Wednesday, January 03, 2007

Why The French Stink

OK, so I was browsing the 'net today and came across this article on the Reuters wire discussing a French court case. Being something of an ex-law dork, I like to read things like this.

It sounds like this is the case: Soup kitchen in France with far right leanings decides to serve soup made form pork broth. Left leaning freaks in France call this discrimination because Muslims and Jews are not allowed to eat pork. Left leaning fascists sue soup kitchen.

Something is decidedly wrong with this picture on so many levels, but I was very relieved to read that the French court threw out the case. I interpret this scenario as serious left wing fanaticism. Is this the case now in France? I have not been there in many years, and I was just a boy then, but it seems ridiculous to me that a soup kitchen would be shut down because they chose to serve soup that others cannot eat (due to a conscious choice they make in their lifestyle, i.e. their religion). Would those same lefty groups protest against the local Muslim shelter for not offering Christmas services? Probably not.

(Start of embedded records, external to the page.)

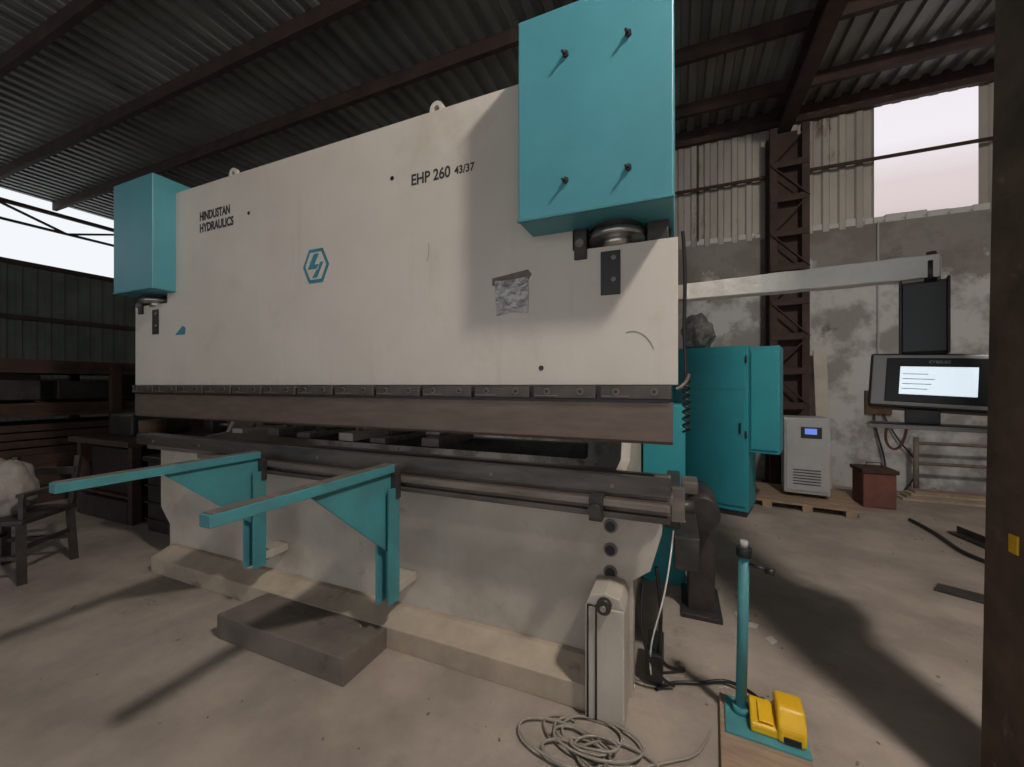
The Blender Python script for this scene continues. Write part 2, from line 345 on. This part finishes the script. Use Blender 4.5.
for k,xa in enumerate((-4.03,-.32)):
    prism('side_frame_%d'%k,[(1.99,0),(3.5,0),(3.5,2.75),(1.99,2.75),(1.99,1.6),(2.45,1.5),(2.52,1.35),(2.52,1.2),(2.45,1.05),(1.99,1.0)],'x',xa,xa+.055,'cream_d',P,.004)
box('rear_torsion_beam',-4.0,-.3,2.9,3.3,2.2,2.7,'cream_d',P,.01)
box('oil_tank',-3.2,-1.0,2.5,3.3,2.75,3.0,'teal_d',P,.01)
prism('bed_plate',[(-4.12,1.0),(-.07,1.0),(-.07,.80),(-.12,.62),(-.2,.56),(-.2,0.0),(-3.97,0.0),(-3.97,.3),(-4.12,.45)],'y',1.97,2.07,'cream_d',P,.004)
prism('plinth',[(1.8,0),(1.97,0),(1.97,.17),(1.93,.17),(1.8,.12)],'x',-3.9,-.39,'ledge',P,.004)
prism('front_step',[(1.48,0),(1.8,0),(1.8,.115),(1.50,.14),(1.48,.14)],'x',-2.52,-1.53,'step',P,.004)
box('foot_post',-.385,-.215,1.76,1.97,0,.515,'cream_d',P,.006)
prism('foot_post_crown',[(-.385,.515),(-.215,.515),(-.235,.56),(-.30,.575),(-.365,.56)],'y',1.77,1.97,'cream_d',P,.004)
curve('foot_post_strap',[(-.335,1.757,.02),(-.335,1.757,.52),(-.372,1.757,.52),(-.372,1.757,.02)],.005,'black',P,smooth=False)
cyl('levelling_knob',(-.30,1.775,.53),(-.30,1.735,.53),.032,'dark',P)
cyl('levelling_nut',(-.30,1.735,.53),(-.30,1.725,.53),.014,'steel',P,seg=6)
for k,z in enumerate((.81,.695,.585)):
    cyl('bed_bolt_rim_%d'%k,(-.305,1.972,z),(-.305,1.96,z),.033,'rail',P)
    cyl('bed_bolt_%d'%k,(-.305,1.96,z),(-.305,1.955,z),.024,'black',P)
box('table_beam',-4.12,-.05,1.93,2.1,.98,1.03,'dark',P,.003)
prism('die_block',[(1.86,1.0),(1.98,1.0),(1.98,1.085),(1.94,1.085),(1.92,1.06),(1.90,1.085),(1.86,1.085)],'x',-4.25,-.03,'die',P,.003)
box('die_holder',-4.18,-.02,1.90,2.05,.96,1.0,'rail',P,.003)
for i in range(7): cyl('die_screw_%d'%i,(-4.0+i*.62,1.861,1.035),(-4.0+i*.62,1.855,1.035),.01,'rail',P,seg=10)
box('slide_rail_upper',-3.3,-.03,1.80,1.835,.955,.985,'rail',P,.003)
box('slide_rail_lower',-3.3,-.03,1.80,1.84,.905,.93,'die',P,.003)
box('slide_rail_web',-3.3,-.03,1.84,1.86,.905,.985,'brown',P)
for k,x in enumerate((-3.2,-2.1,-1.1,-.2)):
    box('rail_bracket_%d'%k,x-.03,x+.03,1.86,1.97,.90,.98,'dark',P,.003)
box('rail_stop',-.37,-.31,1.77,1.85,.89,1.0,'dark',P,.005)
cyl('rail_stop_knob',(-.34,1.77,.945),(-.34,1.735,.945),.03,'dark',P)
box('back_gauge_beam',-3.7,-.6,2.75,2.85,.98,1.08,'dark',P,.004)
for k,x in enumerate((-3.55,-3.1,-2.75,-2.3,-2.0,-1.55)):
    box('back_gauge_finger_%d'%k,x-.07,x+.07,2.25,2.75,1.08,1.12+.02*(k%2),'cream_d' if k in(0,3) else 'rail',P,.005)
    cyl('back_gauge_pin_%d'%k,(x,2.4,1.12),(x,2.4,1.24),.018,'steel',P)
    box('back_gauge_block_%d'%k,x-.1,x+.04,2.55,2.7,1.12,1.2,'cream_d' if k%2 else 'dark',P,.005)
for k,x in enumerate((-2.58,-1.48)):
    ya=.83
    box('arm_%d_tube'%k,x-.03,x+.03,ya,1.77,1.015,1.06,'teal_d',P,.003)
    box('arm_%d_wear_strip'%k,x-.026,x+.026,ya+.01,1.76,1.06,1.064,'rail',P)
    prism('arm_%d_gusset'%k,[(1.24,1.016),(1.765,1.016),(1.765,.56)],'x',x-.006,x+.006,'teal_d',P)
    box('arm_%d_flange'%k,x-.045,x+.035,1.765,1.78,.30,.93,'teal_d',P,.002)
    box('arm_%d_post_l'%k,x-.045,x-.03,1.70,1.80,.30,.93,'teal_d',P,.002)
    box('arm_%d_post_r'%k,x+.025,x+.04,1.715,1.80,.30,.93,'teal_d',P,.002)
    box('arm_%d_slider'%k,x-.05,x+.05,1.765,1.80,.87,1.01,'dark',P,.004)
    cyl('arm_%d_lock'%k,(x-.02,1.76,.93),(x-.02,1.70,.93),.016,'rust_l',P)
    cyl('arm_%d_lock_handle'%k,(x-.02,1.71,.93),(x-.02,1.71,.87),.008,'dark',P)
    box('arm_%d_foot_roller_bracket'%k,x-.09,x+.03,1.78,1.97,.33,.38,'cream_d',P,.004)
    cyl('arm_%d_roller'%k,(x-.07,1.83,.35),(x+.01,1.83,.35),.035,'rail',P)
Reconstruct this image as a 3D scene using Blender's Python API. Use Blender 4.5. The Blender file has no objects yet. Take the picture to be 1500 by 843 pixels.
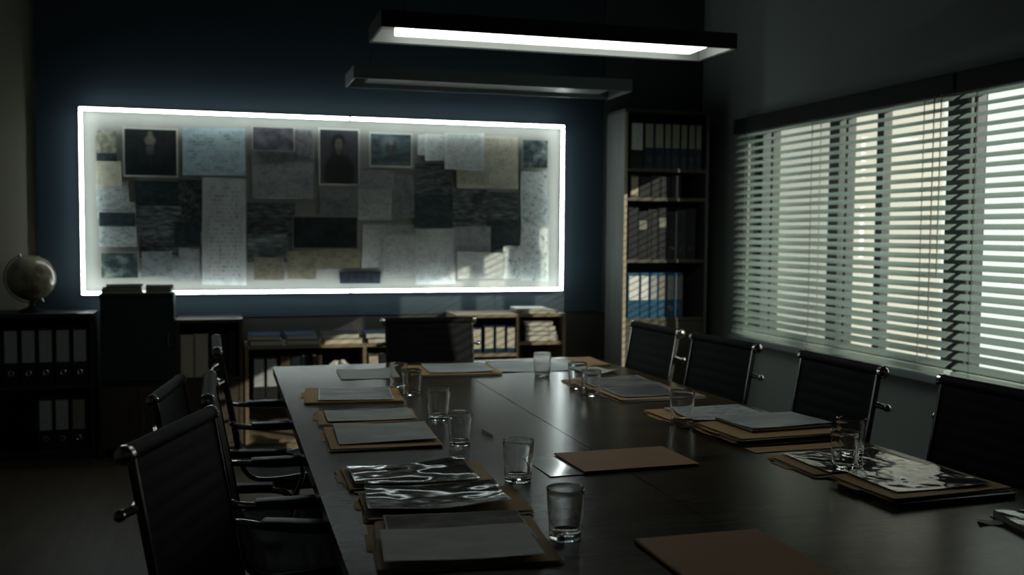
import bpy, bmesh, math, random
from mathutils import Vector, Matrix
random.seed(7)
SC = bpy.context.scene
COL = SC.collection
PI = math.pi

# ------------------------------------------------------------------ camera, world, sun, exposure
cam_d = bpy.data.cameras.new('camera')
cam = bpy.data.objects.new('camera', cam_d)
COL.objects.link(cam)
SC.camera = cam
# columns of the camera frame: right, up, back
right = Vector((0.9613912610814654, -0.2750859561046132, 0.007386465338724493))
up = Vector((0.008164880877985893, 0.05534467450199956, 0.9984339245661257))
back = Vector((-0.2750639522664459, -0.9598253402355444, 0.05545393047642161))
cam.matrix_world = Matrix(((right.x, up.x, back.x, 0.0), (right.y, up.y, back.y, 0.0),
                           (right.z, up.z, back.z, 1.39), (0, 0, 0, 1)))
cam_d.sensor_width = 36.0
cam_d.lens = 35.171
cam_d.clip_start = 0.02
cam_d.dof.use_dof = True
cam_d.dof.focus_distance = 2.9
cam_d.dof.aperture_fstop = 2.8

W = bpy.data.worlds.new('world')
SC.world = W
W.use_nodes = True
WORLD_STRENGTH = 1.2
bg = W.node_tree.nodes['Background']
bg.inputs[0].default_value = (0.92, 1.0, 0.93, 1)
bg.inputs[1].default_value = WORLD_STRENGTH

sun_d = bpy.data.lights.new('sun', 'SUN')
sun_d.energy = 3.6
sun_d.color = (1.0, 0.94, 0.80)
sun_d.angle = math.radians(0.4)
sun = bpy.data.objects.new('sun', sun_d)
COL.objects.link(sun)
sun.location = (12, -8, 8)
sun.rotation_euler = Vector((-1.0, 1.06, -0.48)).to_track_quat('-Z', 'Y').to_euler()

TUBE_POWER = 13.0      # radiance of the light case tubes
LAMP_POWER = 4.0      # radiance of the lit pendant

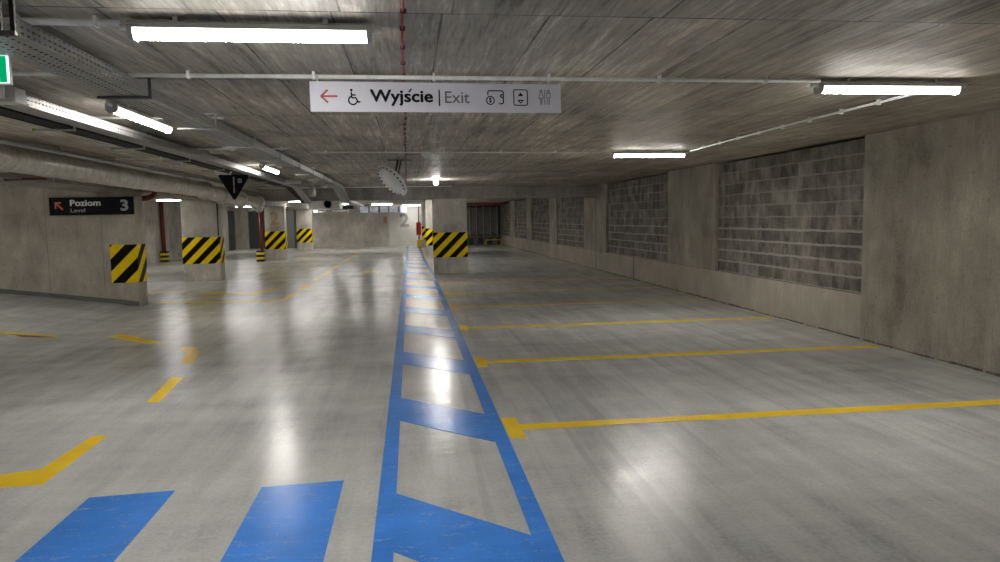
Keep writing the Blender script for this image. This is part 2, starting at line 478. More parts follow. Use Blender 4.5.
# right wall: lower band, piers, recessed openings filled with blockwork
ops = [(8.42, 12.82), (15.32, 20.37), (23.05, 27.5), (28.95, 33.3), (34.8, 38.8), (40.5, 44.6)]
WX = 5.63
b = MB()
b.box(WX, WX+.35, -10.2, 46, -.05, .57)
edges = [-10.2] + [v for o_ in ops for v in o_] + [46]
for k in range(0, len(edges), 2): b.box(WX, WX+.35, edges[k], edges[k+1], .57, CZ)
for y0, y1 in ops: b.box(WX+.30, WX+.35, y0, y1, .57, CZ)
wr = struct(b.build('wall_right', M['wall']))
for k, (y0, y1) in enumerate(ops):
    MB().box(WX+.055, WX+.28, y0, y1, .57, CZ-.035).build('block_infill', M['block'], wr)
for y in (17.78, 21.55):
    MB().box(WX-.006, WX+.01, y-.02, y+.02, .0, .57 if y < 20 else 2.2).build('joint_strip', M['dark_steel'], wr)

# crumbly mortar line along the foot of the right wall
b = MB(); rr = random.Random(3)
y = 4.0
while y < 45:
    dy = rr.uniform(.05, .3); w = rr.uniform(.006, .03); h = rr.uniform(.005, .022)
    b.obox((WX-w/2, y, h/2), (WX-w/2+rr.uniform(-.004, .004), y+dy, h/2), w, h); y += dy*rr.uniform(.9, 1.5)
struct(b.build('baseboard_right', plain('crumbled_mortar', (.13,.115,.09), .95, var=.5, scale=30)))

# left wall end facing the camera, at the foot of the ramp
b = MB(); b.box(-12.4, -5.3, 14.8, 15.25, -.05, CZ)
wl = struct(b.build('wall_left', M['wall_plain']))
b = MB()
b.box(-5.79, -5.288, 14.785, 15.262, .47, 1.215, .004)
o = b.build('hazard_band', stripe_mat('black_and_yellow_band_left', .16, .47), wl); o['label'] = 'black and yellow striped band'
b = MB()
pts = [-5.31, -5.6, -6, -7, -8, -9.5, -12.3]
for x0, x1 in zip(pts, pts[1:]):
    v = [(x0, fz(x0, 14.8)-.02), (x1, fz(x1, 14.8)-.02), (x1, fz(x1, 14.8)+.085), (x0, fz(x0, 14.8)+.085)]
    a = [b.bm.verts.new((p, 14.788, q)) for p, q in v]; c = [b.bm.verts.new((p, 14.801, q)) for p, q in v]
    b._f(a); b._f(c[::-1])
    for k in range(4): b._f((a[k], c[k], c[(k+1) % 4], a[(k+1) % 4]))
struct(b.build('baseboard_left', M['base_paint']))
struct(MB().box(-12.4, -12.05, -10.2, 14.8, -.05, CZ).build('wall_ramp_side', M['wall_plain']))
struct(MB().box(-12.4, 5.95, -10.5, -10.2, -.2, CZ+.2).build('wall_rear', M['wall_plain']))
# far left and back walls
b = MB()
b.box(-10.85, -10.5, 15.25, 46.6, -.05, CZ)
b.box(-10.5, -9.9, 46.0, 46.3, -.05, CZ); b.box(-8.9, 5.95, 46.0, 46.3, -.05, CZ)
struct(b.build('wall_far_left', M['wall_back']))
wb = struct(MB().box(-6.1, -1.3, 45.0, 45.98, -.02, CZ).build('wall_back', M['wall_back']))
o = struct(MB().box(-1.3, 1.9, 45.0, 45.98, -.02, CZ).build('wall_back_white', M['white_paint']))
lettering('2', M['num_grey'], o, -.64, -.06, 1.18, 2.02, 44.998, .03, 'painted_number', .004)
MB().box(-1.62, -1.40, 44.985, 45.001, 1.42, 1.84).build('wall_notice', plain('faded_red_notice', (.45,.24,.19), .7), wb)
struct(MB().box(-9.9, -8.9, 46.2, 46.3, 0, 2.3).build('door_1', M['dark_door']))
struct(MB().box(-10.5, -10.42, 43.6, 44.9, 0, 2.3).build('door_2', M['dark_door']))
struct(MB().box(-8.1, -7.0, 45.2, 45.98, 0, CZ).build('trim_4', M['base_paint']))

# beams
struct(MB().box(-5.3, WX, 21.33, 21.85, 2.2, CZ).build('trim_1', M['beam']))
struct(MB().box(-6.25, -5.3, -10.2, 45, 2.25, CZ).build('trim_2', M['beam']))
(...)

I am not one for Nazism, fascism or discrimination in any form. However, I do believe in people being able to make their own decisions, and thus being forced to live with the consequences (be they fortuitous or otherwise) of those decisions. Choose to be a Jew and keep Kosher, well, you don't get free soup from this particular charity. Is this soup a pretext for anti-Jew/Muslim groups? Perhaps. That's not cool in my book, but to force everyone to conform to one group's particular habits or customs is just as wrong. The most disturbing part to me was in the second paragraph of the story (emphasis mine):

Police banned the soup kitchen last month, arguing that the handouts discriminated against Jews and Muslims who do not eat pork on religious grounds.

Police banned the kitchen. Are you serious? They just rocked up in there and shut the place down without due process or review? That's just wrong. I'd be scared if I lived in Paris. Apparently the idea of to each his own is not alive in France.